Watch the foreign exchange go nuts

The USA is having another debacle concerning the debt ceiling.

With a split congress, ultimately you’re going to see a game of “chicken” play out and in the lead-up to this, will have financial consequences involving a lot of volatility.

This specifically involves the short end of the US yield curve:

Why is the short-term treasury bill trading at a good 100+ basis points under the Fed Funds Rate?

It is because everybody is cramming that tenor because the public has no idea when the treasury has to stop borrowing money – possibly in June, could go up to September if you believe the headlines.

So imagine if you’re holding onto one of these treasury bills maturing on June 15, 2023 and you are depending on the cash that comes for a major transaction on June 16, 2023.

Ordinarily you could depend on the treasury bill being just as good as cash, so you have optimized your cost of capital pretty good.

Unfortunately, now there is a chance that the US treasury is going to tell you, “Oops, we hit the debt ceiling and we can’t give you the cash. We’ll give it to you when Congress lifts the debt ceiling. Good luck!”. This is otherwise known as a default.

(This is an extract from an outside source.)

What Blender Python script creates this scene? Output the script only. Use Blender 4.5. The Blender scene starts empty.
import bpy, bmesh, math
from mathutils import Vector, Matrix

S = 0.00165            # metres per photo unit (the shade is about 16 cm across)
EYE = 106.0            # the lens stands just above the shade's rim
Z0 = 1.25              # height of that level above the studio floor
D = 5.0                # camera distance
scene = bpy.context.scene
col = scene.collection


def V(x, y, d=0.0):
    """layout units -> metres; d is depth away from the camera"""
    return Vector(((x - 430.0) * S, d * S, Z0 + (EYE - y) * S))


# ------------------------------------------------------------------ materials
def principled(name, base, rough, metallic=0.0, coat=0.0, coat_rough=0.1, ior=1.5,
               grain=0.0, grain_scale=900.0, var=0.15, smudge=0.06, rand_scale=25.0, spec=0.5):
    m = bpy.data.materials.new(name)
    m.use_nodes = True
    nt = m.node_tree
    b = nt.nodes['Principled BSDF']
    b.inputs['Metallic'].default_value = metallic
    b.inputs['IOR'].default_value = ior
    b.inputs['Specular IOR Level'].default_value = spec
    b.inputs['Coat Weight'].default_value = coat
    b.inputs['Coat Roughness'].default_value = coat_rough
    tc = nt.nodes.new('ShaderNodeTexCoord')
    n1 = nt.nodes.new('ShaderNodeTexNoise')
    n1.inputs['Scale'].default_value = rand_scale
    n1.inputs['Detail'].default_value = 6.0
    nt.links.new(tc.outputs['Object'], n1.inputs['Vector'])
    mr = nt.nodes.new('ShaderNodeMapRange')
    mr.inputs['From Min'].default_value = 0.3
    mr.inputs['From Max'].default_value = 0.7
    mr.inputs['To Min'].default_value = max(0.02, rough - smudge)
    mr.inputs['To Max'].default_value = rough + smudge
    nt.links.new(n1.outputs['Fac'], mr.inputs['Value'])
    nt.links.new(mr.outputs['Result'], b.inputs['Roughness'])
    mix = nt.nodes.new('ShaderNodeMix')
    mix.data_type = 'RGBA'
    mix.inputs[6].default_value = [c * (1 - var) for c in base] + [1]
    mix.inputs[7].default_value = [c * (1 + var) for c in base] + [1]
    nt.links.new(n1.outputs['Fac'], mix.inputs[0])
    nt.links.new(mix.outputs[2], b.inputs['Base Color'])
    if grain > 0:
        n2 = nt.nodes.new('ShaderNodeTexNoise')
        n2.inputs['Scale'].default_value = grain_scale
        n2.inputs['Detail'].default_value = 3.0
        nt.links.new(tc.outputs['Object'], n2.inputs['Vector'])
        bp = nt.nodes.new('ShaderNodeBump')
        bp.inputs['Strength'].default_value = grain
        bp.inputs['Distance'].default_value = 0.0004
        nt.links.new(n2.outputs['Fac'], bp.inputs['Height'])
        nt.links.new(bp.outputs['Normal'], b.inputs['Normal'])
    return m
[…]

So today you have about 7 weeks of notice. What do you do? Sell the treasury bill today and get your cash before you’re stuck with a piece of paper that can’t be converted into US dollars (at least at the face value of the note – somebody will likely take it at a discount). You know that the USA is good for paying May-dated paper, so you bid for one of those treasury bills. This is why they are trading at yields significantly less than the 3 month tenor.

What will happen is you will see the demand for US currency rise as players across the entire planet face the same issue.

This will also cause spinoff effects on equities if it continues. I suspect volatility will rise in the short term going forward.